Feuerbach's influence has been greatest upon the anti-Christian Philosophers such as Strauss. But many of his ideas were taken up by those who had entered into the struggle between church and state in Germany, and those who, like Karl Marx, were leaders in the rising of labour against the power of capital. His meanings were too confusing. ("Keine Philosophie ist meine Philosophie", "My philosophy is no philosophy") to ever make him a power in philosophy.
“It is as clear as the sun and as evident as the day that there is no God and that there can be none."
"Christianity has in fact long vanished, not only from the reason but also from the life of mankind, and it is nothing more than a fixed idea." What he is trying to say here is as long as you don’t see God, the beliefs of it will never exist but the idea of God being there will be still there.

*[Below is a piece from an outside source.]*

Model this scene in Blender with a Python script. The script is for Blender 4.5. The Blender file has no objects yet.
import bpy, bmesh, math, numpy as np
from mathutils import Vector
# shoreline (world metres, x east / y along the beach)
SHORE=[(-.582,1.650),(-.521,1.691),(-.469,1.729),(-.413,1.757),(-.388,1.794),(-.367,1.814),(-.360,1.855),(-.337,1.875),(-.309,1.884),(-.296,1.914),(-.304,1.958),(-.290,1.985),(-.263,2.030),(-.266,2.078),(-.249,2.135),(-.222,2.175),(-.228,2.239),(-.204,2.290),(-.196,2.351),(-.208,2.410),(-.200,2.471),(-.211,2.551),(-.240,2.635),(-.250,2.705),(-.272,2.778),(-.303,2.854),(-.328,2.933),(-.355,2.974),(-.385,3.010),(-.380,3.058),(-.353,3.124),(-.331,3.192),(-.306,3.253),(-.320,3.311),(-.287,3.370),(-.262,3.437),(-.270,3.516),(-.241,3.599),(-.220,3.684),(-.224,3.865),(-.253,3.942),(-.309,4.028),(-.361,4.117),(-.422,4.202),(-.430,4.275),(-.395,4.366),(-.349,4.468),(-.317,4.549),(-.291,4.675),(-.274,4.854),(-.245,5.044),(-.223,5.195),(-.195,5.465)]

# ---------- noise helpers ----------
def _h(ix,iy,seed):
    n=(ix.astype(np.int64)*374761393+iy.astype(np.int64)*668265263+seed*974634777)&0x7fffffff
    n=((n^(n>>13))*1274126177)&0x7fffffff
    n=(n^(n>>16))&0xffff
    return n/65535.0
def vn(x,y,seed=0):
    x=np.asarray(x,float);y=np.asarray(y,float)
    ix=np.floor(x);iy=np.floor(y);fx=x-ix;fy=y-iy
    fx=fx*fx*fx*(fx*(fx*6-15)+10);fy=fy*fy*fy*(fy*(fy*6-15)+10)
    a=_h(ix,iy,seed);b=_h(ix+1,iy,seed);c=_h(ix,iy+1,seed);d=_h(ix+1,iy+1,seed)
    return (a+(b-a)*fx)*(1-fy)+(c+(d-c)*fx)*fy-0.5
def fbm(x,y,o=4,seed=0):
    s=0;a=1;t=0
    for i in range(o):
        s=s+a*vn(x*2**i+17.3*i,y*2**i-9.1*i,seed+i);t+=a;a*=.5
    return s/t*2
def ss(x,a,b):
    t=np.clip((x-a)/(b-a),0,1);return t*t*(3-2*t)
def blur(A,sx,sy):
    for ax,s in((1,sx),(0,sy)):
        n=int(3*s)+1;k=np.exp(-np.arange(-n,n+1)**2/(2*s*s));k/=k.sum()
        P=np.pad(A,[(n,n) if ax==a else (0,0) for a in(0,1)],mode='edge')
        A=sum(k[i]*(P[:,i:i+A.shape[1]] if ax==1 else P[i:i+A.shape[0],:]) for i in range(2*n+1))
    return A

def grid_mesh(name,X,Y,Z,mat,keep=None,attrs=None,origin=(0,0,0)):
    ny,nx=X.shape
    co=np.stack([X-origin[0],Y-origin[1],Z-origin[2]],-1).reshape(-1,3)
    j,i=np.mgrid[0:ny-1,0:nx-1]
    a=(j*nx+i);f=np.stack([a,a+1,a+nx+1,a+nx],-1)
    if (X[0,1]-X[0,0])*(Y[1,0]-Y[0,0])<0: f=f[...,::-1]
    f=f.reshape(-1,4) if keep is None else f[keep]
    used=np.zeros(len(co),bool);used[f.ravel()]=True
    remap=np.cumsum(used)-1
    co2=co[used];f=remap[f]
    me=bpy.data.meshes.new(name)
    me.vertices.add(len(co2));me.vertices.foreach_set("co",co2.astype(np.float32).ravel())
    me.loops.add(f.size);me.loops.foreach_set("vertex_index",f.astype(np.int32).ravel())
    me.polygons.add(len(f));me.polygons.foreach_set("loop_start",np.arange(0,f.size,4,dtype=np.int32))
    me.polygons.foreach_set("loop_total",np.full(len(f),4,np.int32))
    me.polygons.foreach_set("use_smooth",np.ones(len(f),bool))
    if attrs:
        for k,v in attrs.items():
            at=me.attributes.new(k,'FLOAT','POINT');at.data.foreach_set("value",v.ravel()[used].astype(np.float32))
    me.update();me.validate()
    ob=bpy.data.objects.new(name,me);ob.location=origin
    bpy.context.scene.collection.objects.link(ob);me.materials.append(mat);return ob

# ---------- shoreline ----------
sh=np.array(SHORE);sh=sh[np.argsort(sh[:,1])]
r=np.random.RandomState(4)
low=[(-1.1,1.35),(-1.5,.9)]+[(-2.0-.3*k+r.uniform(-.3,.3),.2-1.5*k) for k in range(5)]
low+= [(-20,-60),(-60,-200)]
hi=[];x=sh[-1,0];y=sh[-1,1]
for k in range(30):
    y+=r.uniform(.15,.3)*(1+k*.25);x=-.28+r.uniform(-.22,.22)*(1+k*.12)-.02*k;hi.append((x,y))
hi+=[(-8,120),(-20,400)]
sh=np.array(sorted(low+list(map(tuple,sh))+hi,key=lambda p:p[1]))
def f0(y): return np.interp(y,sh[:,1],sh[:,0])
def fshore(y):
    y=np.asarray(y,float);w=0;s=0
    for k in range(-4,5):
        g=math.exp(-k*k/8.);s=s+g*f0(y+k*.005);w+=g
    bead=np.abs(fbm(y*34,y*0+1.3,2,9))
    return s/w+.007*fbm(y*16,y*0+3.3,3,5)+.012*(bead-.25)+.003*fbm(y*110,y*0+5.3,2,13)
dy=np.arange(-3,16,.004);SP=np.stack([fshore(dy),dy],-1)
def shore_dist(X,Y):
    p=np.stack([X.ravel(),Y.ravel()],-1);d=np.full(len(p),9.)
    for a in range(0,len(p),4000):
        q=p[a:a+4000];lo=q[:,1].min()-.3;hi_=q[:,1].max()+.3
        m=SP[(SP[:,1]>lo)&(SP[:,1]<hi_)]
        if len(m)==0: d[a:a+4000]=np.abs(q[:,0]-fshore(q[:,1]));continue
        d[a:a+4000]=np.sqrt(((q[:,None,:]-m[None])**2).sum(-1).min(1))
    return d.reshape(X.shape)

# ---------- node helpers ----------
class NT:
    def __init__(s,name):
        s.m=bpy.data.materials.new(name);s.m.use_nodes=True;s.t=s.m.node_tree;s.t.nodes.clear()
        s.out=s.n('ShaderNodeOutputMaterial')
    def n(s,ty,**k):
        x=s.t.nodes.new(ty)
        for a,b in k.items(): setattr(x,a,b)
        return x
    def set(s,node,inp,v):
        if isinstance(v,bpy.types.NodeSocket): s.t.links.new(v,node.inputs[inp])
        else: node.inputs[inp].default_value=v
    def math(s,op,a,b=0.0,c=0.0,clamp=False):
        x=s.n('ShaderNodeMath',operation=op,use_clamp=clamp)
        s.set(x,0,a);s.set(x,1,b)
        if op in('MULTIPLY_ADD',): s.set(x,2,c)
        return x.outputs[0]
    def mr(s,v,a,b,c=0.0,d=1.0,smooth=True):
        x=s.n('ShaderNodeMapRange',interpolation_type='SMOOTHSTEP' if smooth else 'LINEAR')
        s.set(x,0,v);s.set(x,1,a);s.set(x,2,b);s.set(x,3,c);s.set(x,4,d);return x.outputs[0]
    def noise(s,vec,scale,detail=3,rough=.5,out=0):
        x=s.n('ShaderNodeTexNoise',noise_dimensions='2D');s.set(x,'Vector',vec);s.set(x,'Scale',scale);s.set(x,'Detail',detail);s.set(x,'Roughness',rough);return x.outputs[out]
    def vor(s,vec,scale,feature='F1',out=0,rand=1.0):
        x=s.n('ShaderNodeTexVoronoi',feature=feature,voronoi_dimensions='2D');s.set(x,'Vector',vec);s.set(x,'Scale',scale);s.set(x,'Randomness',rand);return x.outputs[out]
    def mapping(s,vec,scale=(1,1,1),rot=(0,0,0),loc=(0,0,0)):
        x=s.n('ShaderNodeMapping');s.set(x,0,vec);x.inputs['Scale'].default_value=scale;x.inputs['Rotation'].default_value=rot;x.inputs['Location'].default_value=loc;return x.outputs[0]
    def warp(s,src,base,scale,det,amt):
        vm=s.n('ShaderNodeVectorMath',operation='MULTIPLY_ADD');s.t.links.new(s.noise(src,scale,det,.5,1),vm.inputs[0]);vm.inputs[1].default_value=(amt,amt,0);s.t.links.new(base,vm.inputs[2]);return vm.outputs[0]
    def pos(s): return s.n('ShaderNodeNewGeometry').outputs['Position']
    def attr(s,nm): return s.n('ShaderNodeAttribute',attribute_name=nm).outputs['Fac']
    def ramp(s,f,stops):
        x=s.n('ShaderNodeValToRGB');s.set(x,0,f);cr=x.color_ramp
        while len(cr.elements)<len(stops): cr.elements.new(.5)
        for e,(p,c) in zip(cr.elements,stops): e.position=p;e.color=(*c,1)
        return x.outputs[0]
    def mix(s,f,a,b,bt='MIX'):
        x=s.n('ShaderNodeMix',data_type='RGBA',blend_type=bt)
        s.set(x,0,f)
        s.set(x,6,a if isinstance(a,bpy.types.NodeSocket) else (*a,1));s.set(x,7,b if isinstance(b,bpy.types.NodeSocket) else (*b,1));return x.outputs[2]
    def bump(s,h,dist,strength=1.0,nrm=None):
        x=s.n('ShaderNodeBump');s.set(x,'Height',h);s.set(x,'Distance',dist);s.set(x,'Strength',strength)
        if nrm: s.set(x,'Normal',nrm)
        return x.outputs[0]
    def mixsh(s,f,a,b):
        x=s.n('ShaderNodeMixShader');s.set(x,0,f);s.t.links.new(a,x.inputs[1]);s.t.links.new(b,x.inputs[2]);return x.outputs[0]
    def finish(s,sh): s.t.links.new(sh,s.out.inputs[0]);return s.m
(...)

"Whenever morality is based on theology, whenever right is made dependent on divine authority, the most immoral, unjust, infamous things can be justified and established." This means that whenever honesty is based on beliefs, whenever right is made dependent on perfect power, the most evil, unjust, shameful things can be answered and proved.
All people are equal to God immediately, without any spiritual development required. It may be said that he humanized God while defying (challenging) mankind.
Religion therefore is "Nothing else than the consciousness of the infinity of the consciousness; or, in the consciousness of the infinite, the conscious subject has for his object the infinity of his own nature." In this way God is nothing else than man: He is, so to speak, the visible prediction of man's hidden features.
“For even love, in itself the deepest, truest emotion, becomes by means of religiousness merely ostensible (doubtful), illusory (false), since religious love gives itself to man only for God’s sake, so that it is given only in appearance to man, but in reality to God.”
“If man is to find contentment in God, he must find himself in God." This means that if we want to find happiness in God, we must find ourselves in God first. (Referring to Causal Adequacy Principle?)
Feuerbach’s purpose of his work is “to show that the supernatural mysteries of religion are based upon quite simple natural truths.” He is trying to say that human beings have created their own Gods and Religions which include their own idealized idea of their hopes, goals, needs and fears. Therefore I think his approach is not social but rather psychological. Mainly because it concerns the mind. I don’t think it was an innate approach as it is not included in us people to believe or not believe in God. We don’t inherit the feature of believing in God.